begin

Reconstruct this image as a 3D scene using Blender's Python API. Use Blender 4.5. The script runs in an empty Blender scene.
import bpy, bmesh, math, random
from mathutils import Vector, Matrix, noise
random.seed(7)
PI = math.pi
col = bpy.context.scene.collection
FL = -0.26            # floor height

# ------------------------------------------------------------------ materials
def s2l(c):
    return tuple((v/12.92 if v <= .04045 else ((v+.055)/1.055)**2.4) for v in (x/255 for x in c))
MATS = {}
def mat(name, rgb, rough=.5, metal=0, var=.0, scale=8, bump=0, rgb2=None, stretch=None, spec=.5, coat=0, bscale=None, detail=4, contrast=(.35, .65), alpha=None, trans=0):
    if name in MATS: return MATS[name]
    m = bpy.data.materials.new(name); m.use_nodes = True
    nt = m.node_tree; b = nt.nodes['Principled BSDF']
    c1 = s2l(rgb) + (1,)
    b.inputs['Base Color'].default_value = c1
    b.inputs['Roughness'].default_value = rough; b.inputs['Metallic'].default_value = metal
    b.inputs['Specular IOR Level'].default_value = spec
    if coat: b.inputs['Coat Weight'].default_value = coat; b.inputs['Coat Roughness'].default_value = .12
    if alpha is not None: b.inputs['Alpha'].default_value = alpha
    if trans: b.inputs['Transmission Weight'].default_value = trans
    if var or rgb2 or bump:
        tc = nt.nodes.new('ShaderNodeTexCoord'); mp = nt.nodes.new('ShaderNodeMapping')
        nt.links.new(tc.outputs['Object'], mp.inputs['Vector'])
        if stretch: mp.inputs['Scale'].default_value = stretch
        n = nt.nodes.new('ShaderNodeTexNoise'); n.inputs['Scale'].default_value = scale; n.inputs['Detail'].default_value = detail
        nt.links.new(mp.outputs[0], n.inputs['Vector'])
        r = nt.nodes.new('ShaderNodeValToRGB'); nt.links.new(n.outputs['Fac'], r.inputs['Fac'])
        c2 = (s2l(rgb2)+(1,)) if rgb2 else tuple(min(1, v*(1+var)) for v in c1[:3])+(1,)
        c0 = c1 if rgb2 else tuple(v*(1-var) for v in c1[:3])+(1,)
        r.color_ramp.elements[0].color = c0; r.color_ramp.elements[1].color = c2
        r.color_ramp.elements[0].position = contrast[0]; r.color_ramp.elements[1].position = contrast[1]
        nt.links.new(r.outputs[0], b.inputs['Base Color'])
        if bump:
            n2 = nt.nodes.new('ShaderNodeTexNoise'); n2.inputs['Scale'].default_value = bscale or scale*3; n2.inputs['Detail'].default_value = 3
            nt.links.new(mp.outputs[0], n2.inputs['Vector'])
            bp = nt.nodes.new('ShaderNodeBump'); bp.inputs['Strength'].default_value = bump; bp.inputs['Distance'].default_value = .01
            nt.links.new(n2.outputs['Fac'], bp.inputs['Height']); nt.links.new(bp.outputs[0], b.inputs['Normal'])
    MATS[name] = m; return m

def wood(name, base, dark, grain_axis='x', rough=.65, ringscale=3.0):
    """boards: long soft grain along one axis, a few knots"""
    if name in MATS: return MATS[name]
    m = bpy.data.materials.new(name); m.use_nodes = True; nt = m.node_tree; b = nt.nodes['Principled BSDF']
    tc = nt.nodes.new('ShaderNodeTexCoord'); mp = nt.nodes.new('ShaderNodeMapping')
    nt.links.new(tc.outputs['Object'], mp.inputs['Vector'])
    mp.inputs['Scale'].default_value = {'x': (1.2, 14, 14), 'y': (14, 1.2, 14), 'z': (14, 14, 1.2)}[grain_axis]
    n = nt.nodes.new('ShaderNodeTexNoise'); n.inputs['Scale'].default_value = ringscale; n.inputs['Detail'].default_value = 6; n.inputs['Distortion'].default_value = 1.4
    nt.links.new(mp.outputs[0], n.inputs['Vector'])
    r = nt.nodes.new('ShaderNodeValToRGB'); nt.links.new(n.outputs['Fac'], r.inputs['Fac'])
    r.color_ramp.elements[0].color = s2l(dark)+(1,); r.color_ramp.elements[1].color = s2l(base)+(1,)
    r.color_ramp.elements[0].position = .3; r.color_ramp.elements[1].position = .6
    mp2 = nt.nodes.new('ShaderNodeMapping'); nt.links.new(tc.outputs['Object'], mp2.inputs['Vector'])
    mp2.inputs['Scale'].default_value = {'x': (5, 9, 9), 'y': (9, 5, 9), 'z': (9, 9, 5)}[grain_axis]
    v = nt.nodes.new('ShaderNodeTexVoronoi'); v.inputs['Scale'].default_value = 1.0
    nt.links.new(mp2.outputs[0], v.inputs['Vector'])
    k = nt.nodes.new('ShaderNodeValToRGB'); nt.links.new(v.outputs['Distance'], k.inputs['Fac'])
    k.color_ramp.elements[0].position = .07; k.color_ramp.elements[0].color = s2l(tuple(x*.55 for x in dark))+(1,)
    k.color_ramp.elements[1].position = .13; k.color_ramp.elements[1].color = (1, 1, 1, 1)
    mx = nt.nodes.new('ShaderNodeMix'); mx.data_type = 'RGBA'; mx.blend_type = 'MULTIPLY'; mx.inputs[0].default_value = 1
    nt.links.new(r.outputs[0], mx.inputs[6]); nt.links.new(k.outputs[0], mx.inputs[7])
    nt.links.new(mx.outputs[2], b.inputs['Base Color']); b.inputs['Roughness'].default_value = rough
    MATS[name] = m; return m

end

• _What to produce_: Repeat exactly, please, each line from the beginning of the data through the line with "# floor height" in it, and only those lines.

• _Solution_:
Reconstruct this image as a 3D scene using Blender's Python API. Use Blender 4.5. The script runs in an empty Blender scene.
import bpy, bmesh, math, random
from mathutils import Vector, Matrix, noise
random.seed(7)
PI = math.pi
col = bpy.context.scene.collection
FL = -0.26            # floor height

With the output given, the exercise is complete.